By Richard Lee
When President Donald J. Trump delivers the State of the Union address Tuesday, the scene inside the U.S. Capitol will look familiar. House and Senate members, the cabinet, Supreme Court justices and other dignitaries will fill the House Chamber and listen to the president speak about his accomplishments and goals.
But given today’s mass communication technology, is it time to re-think the way presidents deliver the State of the Union?
More often than not, the key elements of the president’s address already are known before the event takes place. Decision-makers have been briefed, and information has been leaked to reporters whose news reports have made the information available to the public at large. Although not every detail of every program is known ahead of time, there generally is an absence of suspense, save for counting the number of times the speech is interrupted by applause.
Rather than serving as the primary means of announcing new information to lawmakers and the citizenry, these speeches have become elaborate and sophisticated events. Is all the fanfare needed?
From a legal standpoint, U.S. Constitution does mandate an annual formal address to Congress. The document stipulates that the president “shall from time to time give to the Congress Information of the State of the Union, and recommend to their Consideration such measures as he shall judge necessary and expedient.” The president probably could send an email to the members of the Senate and the House to fulfill the Constitutional requirement — or just post the details on a social media platform. Another option would be to record the speech as a simple video message, accompanied by links to pages with specific details on initiatives, programs and other items included in the annual report.
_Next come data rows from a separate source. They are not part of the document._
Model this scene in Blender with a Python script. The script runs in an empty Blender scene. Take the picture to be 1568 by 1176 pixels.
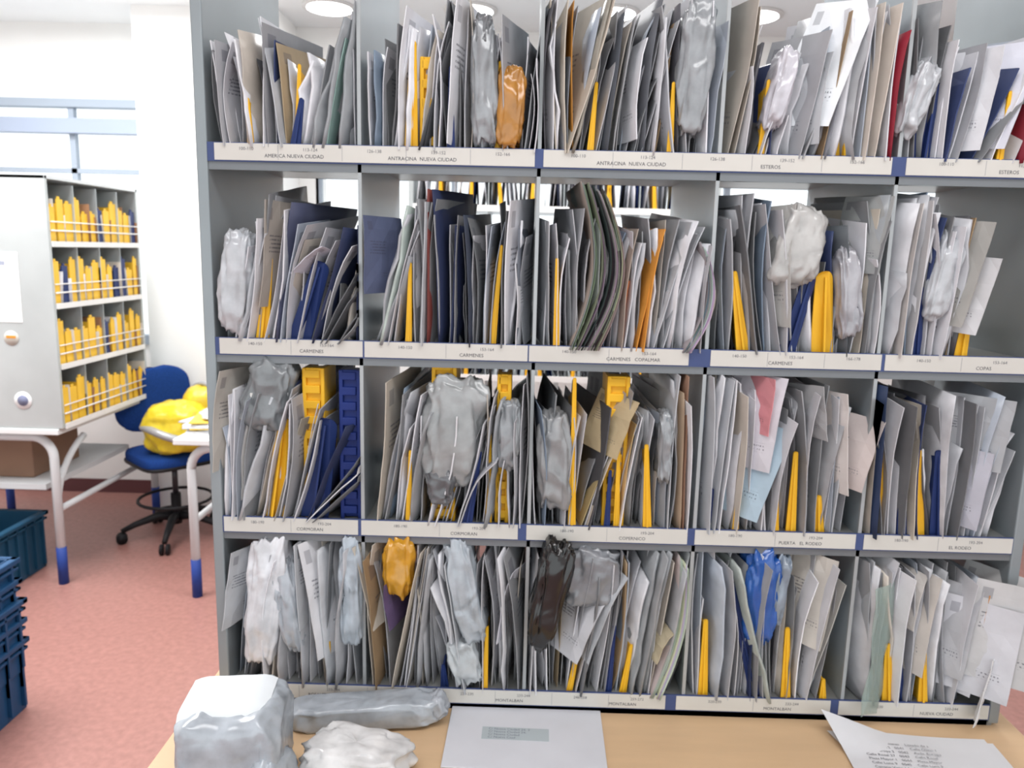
import bpy, bmesh, math, random
from mathutils import Vector, Matrix, noise
random.seed(11)
R=random.uniform
def C(r,g,b):
    f=lambda v:((v/255+.055)/1.055)**2.4 if v>10 else v/255/12.92
    return (f(r),f(g),f(b),1)
scene=bpy.context.scene
# ---------------------------------------------------------------- camera
EYE=Vector((0.0195,-1.5,1.68)); PITCH=math.radians(9.8); FL=1180.0
RM=Matrix.Rotation(.013,3,'Z')@Matrix.Rotation(math.pi/2-PITCH,3,'X')@Matrix.Rotation(.024,3,'Z')
cd=bpy.data.cameras.new('camera'); cam=bpy.data.objects.new('camera',cd)
scene.collection.objects.link(cam); cam.matrix_world=Matrix.Translation(EYE)@RM.to_4x4()
cd.sensor_width=36; cd.lens=36*FL/1568; cd.clip_start=.02
cd.dof.use_dof=True; cd.dof.focus_distance=.98; cd.dof.aperture_fstop=8
scene.camera=cam
def F(a,b,y=0.0):  # a, b are image pixel coordinates
    """image pixels cast through the camera -> metres on the upright plane at depth y"""
    d=RM@Vector(((a-784)/FL,-(b-588)/FL,-1)); t=(y-EYE.y)/d.y
    p=EYE+d*t; return p.x,p.z
# ---------------------------------------------------------------- materials
MATS={}
def mk(name,rough=.5,metal=0,spec=.5,tint=.0,tscale=8,bump=0,bscale=30,marks=False,stretch=None,alpha=1,vor=False,emit=0):
    m=bpy.data.materials.new(name); m.use_nodes=True; n=m.node_tree.nodes; l=m.node_tree.links
    b=n['Principled BSDF']; b.inputs['Roughness'].default_value=rough; b.inputs['Metallic'].default_value=metal
    b.inputs['Specular IOR Level'].default_value=spec
    at=n.new('ShaderNodeAttribute'); at.attribute_name='Col'; col=at.outputs['Color']
    tc=n.new('ShaderNodeTexCoord'); co=tc.outputs['Object']
    if stretch:
        mp=n.new('ShaderNodeMapping'); mp.inputs['Scale'].default_value=stretch; l.new(co,mp.inputs['Vector']); co=mp.outputs['Vector']
    def math_(op,a,bv=None):
        k=n.new('ShaderNodeMath'); k.operation=op
        for i,v in enumerate((a,bv)):
            if v is None: continue
            if isinstance(v,(int,float)): k.inputs[i].default_value=v
            else: l.new(v,k.inputs[i])
        return k.outputs[0]
    if tint:
        no=n.new('ShaderNodeTexNoise'); no.inputs['Scale'].default_value=tscale; no.inputs['Detail'].default_value=4; l.new(co,no.inputs['Vector'])
        mr=n.new('ShaderNodeMapRange'); mr.inputs['From Min'].default_value=.3; mr.inputs['From Max'].default_value=.7
        mr.inputs['To Min'].default_value=1-tint; mr.inputs['To Max'].default_value=1+tint*.4; l.new(no.outputs['Fac'],mr.inputs['Value'])
        mx=n.new('ShaderNodeVectorMath'); mx.operation='SCALE'; l.new(col,mx.inputs[0]); l.new(mr.outputs[0],mx.inputs['Scale']); col=mx.outputs[0]
    if marks:
        sx=n.new('ShaderNodeSeparateXYZ'); l.new(tc.outputs['UV'],sx.inputs[0]); u,v=sx.outputs[0],sx.outputs[1]
        def band(x,a,b_): return math_('MULTIPLY',math_('GREATER_THAN',x,a),math_('LESS_THAN',x,b_))
        lines=math_('GREATER_THAN',math_('SINE',math_('MULTIPLY',v,170)),.25)
        nz=n.new('ShaderNodeTexNoise'); nz.inputs['Scale'].default_value=1; 
        mp2=n.new('ShaderNodeMapping'); mp2.inputs['Scale'].default_value=(40,27,1); l.new(tc.outputs['UV'],mp2.inputs['Vector']); l.new(mp2.outputs[0],nz.inputs['Vector'])
        a1=math_('MULTIPLY',math_('MULTIPLY',band(u,.12,.5),band(v,.5,.68)),math_('MULTIPLY',lines,math_('GREATER_THAN',nz.outputs['Fac'],.44)))
        a2=math_('MULTIPLY',math_('MULTIPLY',band(u,.08,.2),band(v,.82,.93)),.6)
        a3=math_('MULTIPLY',math_('MULTIPLY',math_('MULTIPLY',band(u,.45,.85),band(v,.2,.3)),lines),math_('GREATER_THAN',nz.outputs['Fac'],.5))
        mask=math_('MULTIPLY',math_('MAXIMUM',a1,math_('MAXIMUM',a2,a3)),.65)
        mix=n.new('ShaderNodeMix'); mix.data_type='RGBA'; l.new(mask,mix.inputs['Factor']); l.new(col,mix.inputs[6]); mix.inputs[7].default_value=(.05,.05,.08,1); col=mix.outputs[2]
    l.new(col,b.inputs['Base Color'])
    if emit:
        l.new(col,b.inputs['Emission Color']); b.inputs['Emission Strength'].default_value=emit
    if bump:
        no=n.new('ShaderNodeTexNoise')
        if vor: no.noise_type='RIDGED_MULTIFRACTAL'; no.inputs['Distortion'].default_value=.8
        no.inputs['Detail'].default_value=3
        no.inputs['Scale'].default_value=bscale; l.new(co,no.inputs['Vector'])
        bp=n.new('ShaderNodeBump'); bp.inputs['Strength'].default_value=bump; bp.inputs['Distance'].default_value=.01
        l.new(no.outputs[0],bp.inputs['Height']); l.new(bp.outputs[0],b.inputs['Normal'])
    if alpha<1: b.inputs['Alpha'].default_value=alpha
    MATS[name]=m; return m
mk('paper',.65,spec=.3,tint=.12,tscale=14,bump=.18,bscale=18,marks=True)
mk('plain_paper',.8,spec=.2,tint=.05,tscale=10)
mk('plastic',.30,spec=.55,tint=.2,tscale=20,bump=.45,bscale=11,vor=True)
mk('polybag',.2,spec=.8,tint=.25,tscale=24,bump=.9,bscale=15,vor=True)
mk('divider',.5,spec=.3,tint=.10,tscale=9)
mk('metal',.32,metal=.25,spec=.5,tint=.12,tscale=3)
mk('paint',.55,spec=.3,tint=.04,tscale=2)
mk('fabric',.95,spec=.1,tint=.2,tscale=120,bump=.3,bscale=300)
mk('clear',.08,spec=.6,tint=.1,bump=.3,bscale=9,alpha=.42)
mk('wood',.42,spec=.35,tint=.06,tscale=5,stretch=(1,6,1))
mk('vinyl',.38,spec=.4,tint=.16,tscale=40)
mk('wall',.85,spec=.1,tint=.03,tscale=2)
mk('lamp',.5,emit=6)
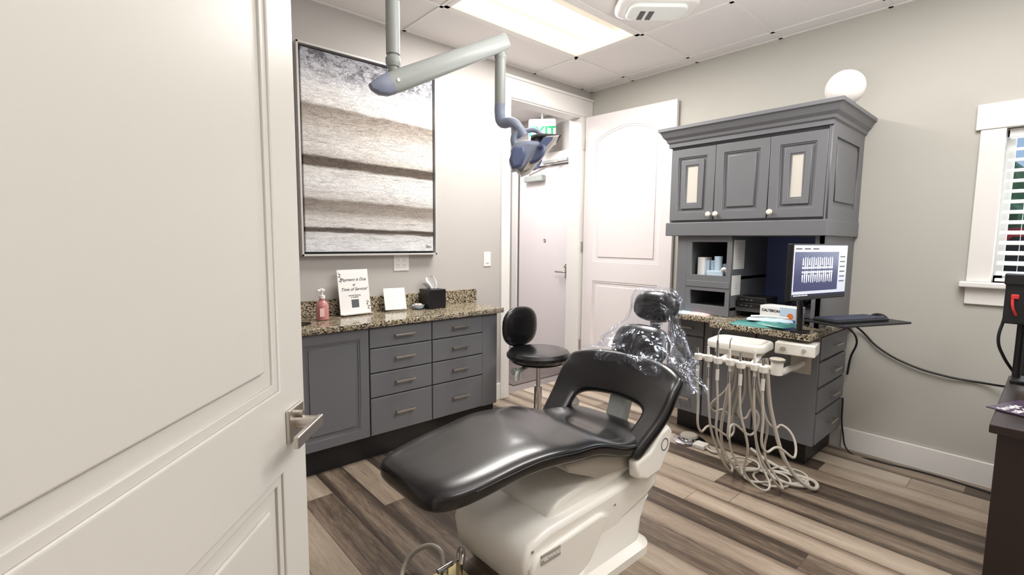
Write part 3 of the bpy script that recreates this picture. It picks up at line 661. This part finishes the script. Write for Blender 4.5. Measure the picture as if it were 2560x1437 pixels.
# ---------------------------------------------------------------- dental chair
g=grp('dental_chair')
YC=1.38
def lerpt(pts,x,lin=False):
    if x<=pts[0][0]: return pts[0][1]
    for (a0,b0),(a1,b1) in zip(pts,pts[1:]):
        if x<=a1:
            t=max(0,(x-a0)/(a1-a0)); t=t if lin else t*t*(3-2*t); return b0+(b1-b0)*t
    return pts[-1][1]
def seat_top(x): return lerpt([(.70,.566),(1.2,.607),(1.38,.592),(1.70,.512),(1.9,.505)],x)
def seat_hw(x): return lerpt([(.70,.205),(1.0,.235),(1.35,.272),(1.9,.28)],x)
X0=.73
xs=[X0,X0+.005,X0+.015,X0+.035,X0+.07,X0+.12,X0+.17]+[.95+.05*i for i in range(18)]+[1.83,1.85]
vs=[];fs=[];K=40
for x in xs:
    d=x-X0; rc=.13
    pl=1 if d>=rc else (1-(1-d/rc)**2.6)**(1/2.6)
    d2=1.855-x; rc2=.07
    if d2<rc2: pl=min(pl,(1-(1-max(d2,0)/rc2)**2.6)**(1/2.6))
    th=.078; thx=th*(.5+.5*min(1,d/.05)**.5) if d<.05 else th
    hw=seat_hw(x)*(.5+.5*pl) if d<rc else seat_hw(x)*(.7+.3*pl)
    zt_=seat_top(x); zc_=zt_-th/2
    for k_ in range(K):
        t=2*math.pi*k_/K; c,s=math.cos(t),math.sin(t)
        y=math.copysign(abs(c)**.38,c)*hw; z=math.copysign(abs(s)**.5,s)*thx/2
        dome=.014*(1-(y/hw)**2) if s>0 else 0
        vs.append((x,YC+y,zc_+z+dome))
for j in range(len(xs)-1):
    for k_ in range(K): fs.append((j*K+k_,j*K+(k_+1)%K,(j+1)*K+(k_+1)%K,(j+1)*K+k_))
fs.append(tuple(range(K))); fs.append(tuple(range((len(xs)-1)*K,len(xs)*K)))
subs(meshobj('seat',vs,fs,M_black,g,True),1)
for side in(1,-1):
    tube('seat_piping',[(x,YC+side*(seat_hw(x)+.0005),seat_top(x)-.026) for x in(.88,1.0,1.15,1.3,1.45,1.6,1.75)],.0022,M_blackp,g)
cols=[-.33,-.30,-.26,-.21,-.16,-.085,0,.085,.16,.21,.26,.30,.33]
rows=[.44,.48,.52,.565,.62,.68,.74,.782]
def bpos(y,z):
    ay=abs(y)/.33
    zz=z-(.045*ay**4 if z>.70 else 0)
    x=1.755+(z-.50)*.70+.085*(1-ay**2)
    if z<.58: x-= (0.58-z)*.45
    wsc=1 if z>.6 else 1-.08*(.6-z)/.1
    return (x,YC+y*wsc,zz)
bm=bmesh.new(); gv={}
for j,z in enumerate(rows):
    for i,y in enumerate(cols):
        zz=z
        if 3<=i<=9 and j<3: continue
        if j==3 and 3<i<9: zz=.594-.014*(abs(i-6)/3)
        gv[(i,j)]=bm.verts.new(bpos(y,zz))
for i in(3,9):
    for j in(0,1,2):
        gv[(i,j)]=bm.verts.new(bpos(cols[i]+(.01 if i==3 else -.01)*(j-1),rows[j]))
for j in range(len(rows)-1):
    for i in range(len(cols)-1):
        ks=[(i,j),(i+1,j),(i+1,j+1),(i,j+1)]
        if all(k_ in gv for k_ in ks):
            if j<3 and 3<=i<9: continue
            bm.faces.new([gv[k_] for k_ in ks])
bmesh.ops.recalc_face_normals(bm,faces=bm.faces)
me=bpy.data.meshes.new('back');bm.to_mesh(me);bm.free()
o=link(bpy.data.objects.new('back_band',me),M_black,g); smooth(o)
md=o.modifiers.new('so','SOLIDIFY'); md.thickness=.055; md.offset=0; subs(o,2)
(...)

But despite all of the technology available to today, America is not yet ready to delegate speech-making to television studios and soundstages. As a nation, we continue to value spectacle and pageantry. For example, even though the vast majority of us experience events such as the Olympics and the Super Bowl via TV, would the telecasts of these contests have the same appeal if they took place in empty arenas?
The roots of America’s infatuation with spectacle and pageantry date back to the 1800s. Before the advent of mass media, there were few if any other options for those who wished to actively engage in the political process.
“Much of political life was necessarily acted out in the streets,” historian Michael McGerr wrote in The Decline of Popular Politics. “However undemocratic the results, American politics from roughly the (eighteen) ‘thirties to the ‘nineties demanded the legitimacy conferred by all classes of the people through parades and rallies and huge turnouts.”
Today’s technology and social media allow us to take part in the political process with the ease and convenience that smartphones provide. Perhaps technology will lead us to a time when traditional State of the Union speeches are things of the past, but we are not yet there.
As former presidential speechwriter Peggy Noonan wrote in her 1990 book, What I Saw at the Revolution: A Political Life in the Reagan Era, “Speeches are not significant because we have the technological ability to make them heard by every member of our huge nation simultaneously. Speeches are important because they are one of the great constants of our political history. For two hundred years, from ‘Give me liberty or give me death’ to ‘Ask not what your country can do for you,’ they have been not only the way we measure public men, they have been how we tell each other who we are.”
And this is precisely why, when the president delivers the 2026 State of the Union address, he will be speaking to a packed house.
Richard Lee, executive director of the Jandoli Institute, covered politics and government as a reporter and later served as Deputy Director of Communication for two New Jersey governors.